◆ **Task to carry out**
Identify and copy all lines of the material where the string "file" is found.

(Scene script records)

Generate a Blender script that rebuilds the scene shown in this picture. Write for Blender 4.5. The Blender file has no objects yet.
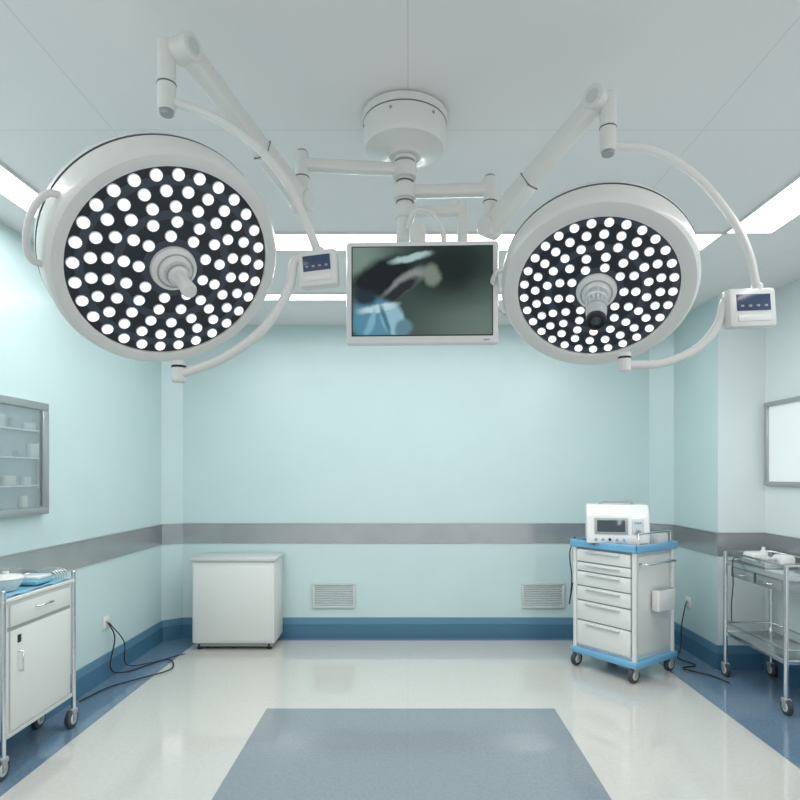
import bpy, bmesh, math, random
from mathutils import Vector, Matrix, Quaternion
random.seed(4)
S = bpy.context.scene
COL = S.collection
S.view_settings.view_transform = 'Standard'

# ---------------------------------------------------------------- materials
def mat(name, col, rough=.5, metal=0, emit=None, es=0, coat=0, noise=0, nscale=20, bump=0, spec=.5, alpha=1, trans=0):
    m = bpy.data.materials.new(name); m.use_nodes = True
    nt = m.node_tree; b = nt.nodes['Principled BSDF']
    c = (*col, 1)
    b.inputs['Base Color'].default_value = c
    b.inputs['Roughness'].default_value = rough
    b.inputs['Metallic'].default_value = metal
    b.inputs['Specular IOR Level'].default_value = spec
    b.inputs['Coat Weight'].default_value = coat
    b.inputs['Alpha'].default_value = alpha
    b.inputs['Transmission Weight'].default_value = trans
    if emit:
        b.inputs['Emission Color'].default_value = (*emit, 1)
        b.inputs['Emission Strength'].default_value = es
    if noise or bump:
        tc = nt.nodes.new('ShaderNodeTexCoord'); n = nt.nodes.new('ShaderNodeTexNoise')
        n.inputs['Scale'].default_value = nscale; n.inputs['Detail'].default_value = 5
        nt.links.new(tc.outputs['Object'], n.inputs['Vector'])
        if noise:
            r = nt.nodes.new('ShaderNodeValToRGB')
            r.color_ramp.elements[0].position = .3; r.color_ramp.elements[1].position = .7
            r.color_ramp.elements[0].color = (*[x*(1-noise) for x in col], 1)
            r.color_ramp.elements[1].color = (*[min(1, x*(1+noise)) for x in col], 1)
            nt.links.new(n.outputs['Fac'], r.inputs['Fac']); nt.links.new(r.outputs['Color'], b.inputs['Base Color'])
        if bump:
            bp = nt.nodes.new('ShaderNodeBump'); bp.inputs['Strength'].default_value = bump
            nt.links.new(n.outputs['Fac'], bp.inputs['Height']); nt.links.new(bp.outputs['Normal'], b.inputs['Normal'])
    return m

def grid_mat(name, col, line, sx, sy, mortar, rough, noise=.03, nscale=60, coat=0):
    m = mat(name, col, rough, coat=coat); nt = m.node_tree; b = nt.nodes['Principled BSDF']
    tc = nt.nodes.new('ShaderNodeTexCoord'); br = nt.nodes.new('ShaderNodeTexBrick')
    br.offset = 0; br.inputs['Scale'].default_value = 1
    br.inputs['Brick Width'].default_value = sx; br.inputs['Row Height'].default_value = sy
    br.inputs['Mortar Size'].default_value = mortar
    br.inputs['Mortar Smooth'].default_value = .3
    br.inputs['Color1'].default_value = (*col, 1); br.inputs['Color2'].default_value = (*[x*.985 for x in col], 1)
    br.inputs['Mortar'].default_value = (*line, 1)
    nt.links.new(tc.outputs['Object'], br.inputs['Vector'])
    n = nt.nodes.new('ShaderNodeTexNoise'); n.inputs['Scale'].default_value = nscale; n.inputs['Detail'].default_value = 6
    nt.links.new(tc.outputs['Object'], n.inputs['Vector'])
    mr = nt.nodes.new('ShaderNodeMapRange'); mr.inputs['From Min'].default_value = .3; mr.inputs['From Max'].default_value = .7
    mr.inputs['To Min'].default_value = 1-noise; mr.inputs['To Max'].default_value = 1+noise
    nt.links.new(n.outputs['Fac'], mr.inputs['Value'])
    vm = nt.nodes.new('ShaderNodeVectorMath'); vm.operation = 'SCALE'
    nt.links.new(br.outputs['Color'], vm.inputs[0]); nt.links.new(mr.outputs['Result'], vm.inputs['Scale'])
    nt.links.new(vm.outputs['Vector'], b.inputs['Base Color'])
    return m

WALL = mat('wall_aqua_paint', (.565, .71, .715), .25, noise=.015, nscale=3)
WALLR = mat('wall_paint_lit', (.72, .79, .79), .32, noise=.01, nscale=3)  # paler copy of the wall paint: brighter light at right put into the colour
CEIL = grid_mat('ceiling_panels', (.84, .83, .82), (.72, .72, .71), 1.18, 2.4, .003, .45, .01, 3)
FLOOR = grid_mat('vinyl_floor', (.60, .59, .55), (.54, .53, .49), 2.0, 2.0, .002, .10, .04, 45, coat=.7)
FBLUE = mat('vinyl_blue', (.14, .22, .31), .12, noise=.12, nscale=60, coat=.5)
MATB = grid_mat('vinyl_greyblue', (.225, .265, .295), (.205, .245, .275), 5, 5, .002, .14, .08, 60, coat=.5)
BASEB = mat('baseboard_blue', (.06, .17, .27), .3)
BASEL = mat('baseboard_blue_light', (.11, .25, .36), .3)
STEEL = mat('brushed_steel', (.46, .48, .49), .26, .75, noise=.05, nscale=8)
CHROME = mat('chrome', (.70, .72, .73), .22, 1)
SILVER = mat('satin_silver', (.66, .68, .69), .3, .6)
FRAME = mat('aluminium_frame', (.45, .47, .48), .3, .75)
WHITE = mat('enamel_white', (.76, .77, .75), .28, coat=.3)
LAMPW = mat('lamp_enamel', (.72, .73, .70), .3, coat=.2)
LAMPG = mat('lamp_grey_trim', (.12, .14, .14), .35, .3)
GREY = mat('grey_plastic', (.34, .37, .38), .45)
DARK = mat('dark_plastic', (.012, .013, .015), .4)
FACE = mat('lamp_face_charcoal', (.018, .022, .03), .35)
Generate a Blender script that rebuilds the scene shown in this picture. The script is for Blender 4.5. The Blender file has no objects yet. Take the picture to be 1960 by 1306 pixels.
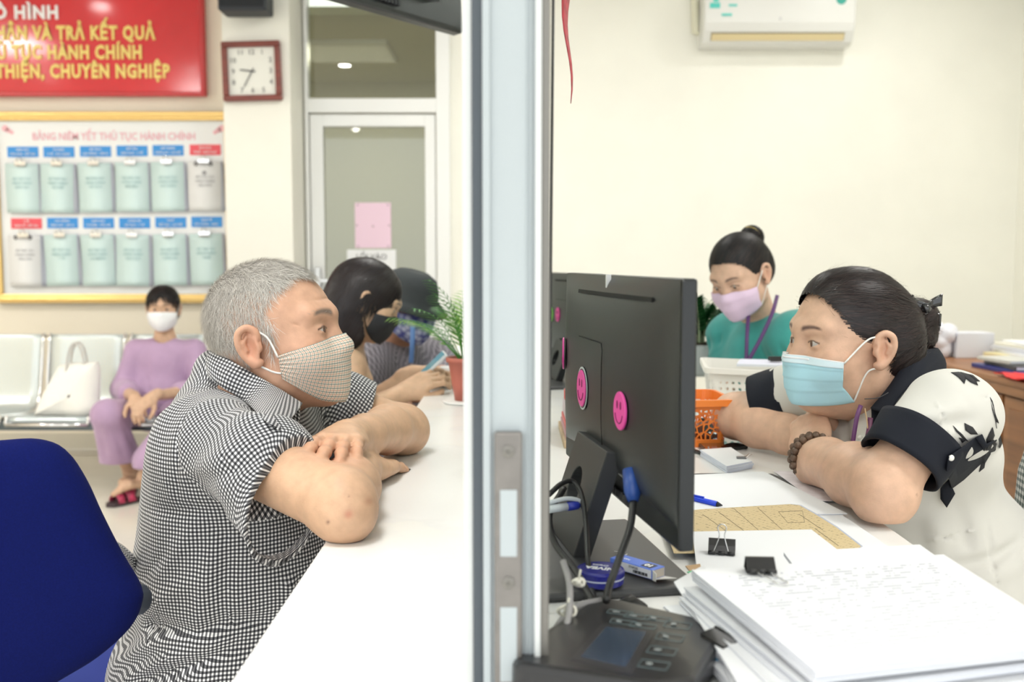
import bpy, bmesh, math, random
import numpy as np
from mathutils import Vector, Matrix
random.seed(7); RNG = np.random.default_rng(7)
PI = math.pi
sc = bpy.context.scene
COL = sc.collection
# ---------------------------------------------------------------- camera
CAMZ = 1.18
camd = bpy.data.cameras.new('camera'); cam = bpy.data.objects.new('camera', camd); COL.objects.link(cam)
camd.lens = 35.0; camd.sensor_width = 36.0; camd.clip_start = 0.05
F = 1960 * 35.0 / 36.0
PITCH = math.atan(153.0 / F)
cam.location = (0, 0, CAMZ); cam.rotation_euler = (PI/2 - PITCH, 0, math.atan(5.0 / F))
camd.dof.use_dof = True; camd.dof.focus_distance = 1.52; camd.dof.aperture_fstop = 4.6
sc.camera = cam
CR = np.array(cam.rotation_euler.to_matrix())
def ray(px, py):
    d = CR @ np.array([(px - 980.0) / F, -(py - 653.0) / F, -1.0])
    return d
def at(px, py, y):
    """point at real depth y seen at photo pixel"""
    d = ray(px, py); t = y / d[1]
    return np.array([d[0]*t, y, CAMZ + d[2]*t])
def atz(px, py, z):
    d = ray(px, py); t = (z - CAMZ) / d[2]
    return np.array([d[0]*t, d[1]*t, z])
# ---------------------------------------------------------------- world, light, exposure
wd = bpy.data.worlds.new('world'); sc.world = wd; wd.use_nodes = True
wd.node_tree.nodes['Background'].inputs[0].default_value = (0.95, 0.98, 1.0, 1)
wd.node_tree.nodes['Background'].inputs[1].default_value = 1.45
sc.view_settings.view_transform = 'Standard'; sc.view_settings.look = 'None'
sc.view_settings.gamma = 1.0; sc.view_settings.use_curve_mapping = False
sc.view_settings.exposure = 0.53
sc.cycles.max_bounces = 8; sc.cycles.diffuse_bounces = 4; sc.cycles.glossy_bounces = 3
sc.cycles.transmission_bounces = 6; sc.cycles.transparent_max_bounces = 12
sc.cycles.caustics_reflective = False; sc.cycles.caustics_refractive = False
sc.cycles.sample_clamp_indirect = 6.0
CEIL = 3.05; ZD = .80
def area_light(name, loc, sx, sy, power, color=(1, 0.985, 0.95)):
    l = bpy.data.lights.new(name, 'AREA'); l.shape = 'RECTANGLE'; l.size = sx; l.size_y = sy
    l.energy = power; l.color = color
    o = bpy.data.objects.new(name, l); COL.objects.link(o); o.location = loc
    return o
LIGHTS = [(-4.3, 3.7, 22), (-3.3, 1.4, 16), (-.1, 3.9, 18), (1.7, 4.0, 6), (1.7, 1.2, 13), (-0.4, -1.4, 12), (-.45, 1.0, 17)]  # added fill panels, kept clear of the door glass reflections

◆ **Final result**
Generate a Blender script that rebuilds the scene shown in this picture. Write for Blender 4.5. The Blender file has no objects yet.
Generate a Blender script that rebuilds the scene shown in this picture. The script is for Blender 4.5. The Blender file has no objects yet. Take the picture to be 1960 by 1306 pixels.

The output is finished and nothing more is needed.